Exercise objective » Copy each line exactly. Leave nothing out.

Data shown »
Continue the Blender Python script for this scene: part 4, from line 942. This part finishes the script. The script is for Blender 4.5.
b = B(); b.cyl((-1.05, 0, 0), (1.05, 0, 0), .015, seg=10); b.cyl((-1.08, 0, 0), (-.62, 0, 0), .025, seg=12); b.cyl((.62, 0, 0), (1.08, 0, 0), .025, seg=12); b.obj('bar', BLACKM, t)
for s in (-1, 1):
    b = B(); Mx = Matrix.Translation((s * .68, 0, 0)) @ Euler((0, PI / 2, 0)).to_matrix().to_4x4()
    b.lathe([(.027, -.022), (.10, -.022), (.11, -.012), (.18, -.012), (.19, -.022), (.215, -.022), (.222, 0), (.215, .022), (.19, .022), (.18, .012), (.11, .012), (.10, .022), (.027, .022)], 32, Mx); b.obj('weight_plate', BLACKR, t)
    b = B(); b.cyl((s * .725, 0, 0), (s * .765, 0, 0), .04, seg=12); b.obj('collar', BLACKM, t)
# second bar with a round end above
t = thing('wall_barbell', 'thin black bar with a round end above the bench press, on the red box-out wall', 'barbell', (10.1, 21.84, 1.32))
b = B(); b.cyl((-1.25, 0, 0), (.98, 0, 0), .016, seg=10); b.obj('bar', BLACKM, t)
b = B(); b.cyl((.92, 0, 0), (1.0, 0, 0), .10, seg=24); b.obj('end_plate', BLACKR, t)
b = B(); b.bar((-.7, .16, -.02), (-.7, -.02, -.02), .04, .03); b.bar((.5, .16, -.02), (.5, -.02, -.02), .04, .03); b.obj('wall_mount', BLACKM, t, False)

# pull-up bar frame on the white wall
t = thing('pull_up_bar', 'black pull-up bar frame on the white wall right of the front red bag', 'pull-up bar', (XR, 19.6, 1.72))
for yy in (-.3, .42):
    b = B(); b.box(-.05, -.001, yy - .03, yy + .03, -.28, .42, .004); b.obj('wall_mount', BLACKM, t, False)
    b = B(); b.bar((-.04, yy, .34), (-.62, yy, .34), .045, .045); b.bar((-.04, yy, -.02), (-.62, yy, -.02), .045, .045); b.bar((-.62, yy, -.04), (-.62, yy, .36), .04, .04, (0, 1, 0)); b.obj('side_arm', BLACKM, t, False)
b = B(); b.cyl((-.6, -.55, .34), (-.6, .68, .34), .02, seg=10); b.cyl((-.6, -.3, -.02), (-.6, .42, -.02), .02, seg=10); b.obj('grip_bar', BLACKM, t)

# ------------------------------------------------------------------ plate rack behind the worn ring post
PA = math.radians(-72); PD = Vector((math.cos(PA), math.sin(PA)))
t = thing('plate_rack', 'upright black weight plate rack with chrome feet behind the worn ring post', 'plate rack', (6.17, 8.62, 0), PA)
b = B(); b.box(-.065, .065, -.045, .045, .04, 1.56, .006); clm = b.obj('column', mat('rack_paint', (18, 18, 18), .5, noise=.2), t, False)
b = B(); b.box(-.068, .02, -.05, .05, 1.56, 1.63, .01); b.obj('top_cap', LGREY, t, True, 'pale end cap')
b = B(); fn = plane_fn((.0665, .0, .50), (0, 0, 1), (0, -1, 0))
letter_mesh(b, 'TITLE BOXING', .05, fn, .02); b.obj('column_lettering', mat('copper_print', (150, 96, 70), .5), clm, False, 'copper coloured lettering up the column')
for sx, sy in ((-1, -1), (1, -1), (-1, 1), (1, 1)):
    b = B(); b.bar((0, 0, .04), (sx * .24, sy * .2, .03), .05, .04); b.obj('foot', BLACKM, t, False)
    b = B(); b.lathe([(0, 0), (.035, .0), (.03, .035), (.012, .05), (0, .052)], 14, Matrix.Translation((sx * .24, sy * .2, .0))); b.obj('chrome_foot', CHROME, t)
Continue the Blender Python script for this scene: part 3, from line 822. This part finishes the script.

Task result »
Continue the Blender Python script for this scene: part 4, from line 942. This part finishes the script. The script is for Blender 4.5.
b = B(); b.cyl((-1.05, 0, 0), (1.05, 0, 0), .015, seg=10); b.cyl((-1.08, 0, 0), (-.62, 0, 0), .025, seg=12); b.cyl((.62, 0, 0), (1.08, 0, 0), .025, seg=12); b.obj('bar', BLACKM, t)
for s in (-1, 1):
    b = B(); Mx = Matrix.Translation((s * .68, 0, 0)) @ Euler((0, PI / 2, 0)).to_matrix().to_4x4()
    b.lathe([(.027, -.022), (.10, -.022), (.11, -.012), (.18, -.012), (.19, -.022), (.215, -.022), (.222, 0), (.215, .022), (.19, .022), (.18, .012), (.11, .012), (.10, .022), (.027, .022)], 32, Mx); b.obj('weight_plate', BLACKR, t)
    b = B(); b.cyl((s * .725, 0, 0), (s * .765, 0, 0), .04, seg=12); b.obj('collar', BLACKM, t)
# second bar with a round end above
t = thing('wall_barbell', 'thin black bar with a round end above the bench press, on the red box-out wall', 'barbell', (10.1, 21.84, 1.32))
b = B(); b.cyl((-1.25, 0, 0), (.98, 0, 0), .016, seg=10); b.obj('bar', BLACKM, t)
b = B(); b.cyl((.92, 0, 0), (1.0, 0, 0), .10, seg=24); b.obj('end_plate', BLACKR, t)
b = B(); b.bar((-.7, .16, -.02), (-.7, -.02, -.02), .04, .03); b.bar((.5, .16, -.02), (.5, -.02, -.02), .04, .03); b.obj('wall_mount', BLACKM, t, False)

# pull-up bar frame on the white wall
t = thing('pull_up_bar', 'black pull-up bar frame on the white wall right of the front red bag', 'pull-up bar', (XR, 19.6, 1.72))
for yy in (-.3, .42):
    b = B(); b.box(-.05, -.001, yy - .03, yy + .03, -.28, .42, .004); b.obj('wall_mount', BLACKM, t, False)
    b = B(); b.bar((-.04, yy, .34), (-.62, yy, .34), .045, .045); b.bar((-.04, yy, -.02), (-.62, yy, -.02), .045, .045); b.bar((-.62, yy, -.04), (-.62, yy, .36), .04, .04, (0, 1, 0)); b.obj('side_arm', BLACKM, t, False)
b = B(); b.cyl((-.6, -.55, .34), (-.6, .68, .34), .02, seg=10); b.cyl((-.6, -.3, -.02), (-.6, .42, -.02), .02, seg=10); b.obj('grip_bar', BLACKM, t)

# ------------------------------------------------------------------ plate rack behind the worn ring post
PA = math.radians(-72); PD = Vector((math.cos(PA), math.sin(PA)))
t = thing('plate_rack', 'upright black weight plate rack with chrome feet behind the worn ring post', 'plate rack', (6.17, 8.62, 0), PA)
b = B(); b.box(-.065, .065, -.045, .045, .04, 1.56, .006); clm = b.obj('column', mat('rack_paint', (18, 18, 18), .5, noise=.2), t, False)
b = B(); b.box(-.068, .02, -.05, .05, 1.56, 1.63, .01); b.obj('top_cap', LGREY, t, True, 'pale end cap')
b = B(); fn = plane_fn((.0665, .0, .50), (0, 0, 1), (0, -1, 0))
letter_mesh(b, 'TITLE BOXING', .05, fn, .02); b.obj('column_lettering', mat('copper_print', (150, 96, 70), .5), clm, False, 'copper coloured lettering up the column')
for sx, sy in ((-1, -1), (1, -1), (-1, 1), (1, 1)):
    b = B(); b.bar((0, 0, .04), (sx * .24, sy * .2, .03), .05, .04); b.obj('foot', BLACKM, t, False)
    b = B(); b.lathe([(0, 0), (.035, .0), (.03, .035), (.012, .05), (0, .052)], 14, Matrix.Translation((sx * .24, sy * .2, .0))); b.obj('chrome_foot', CHROME, t)
Continue the Blender Python script for this scene: part 3, from line 822. This part finishes the script.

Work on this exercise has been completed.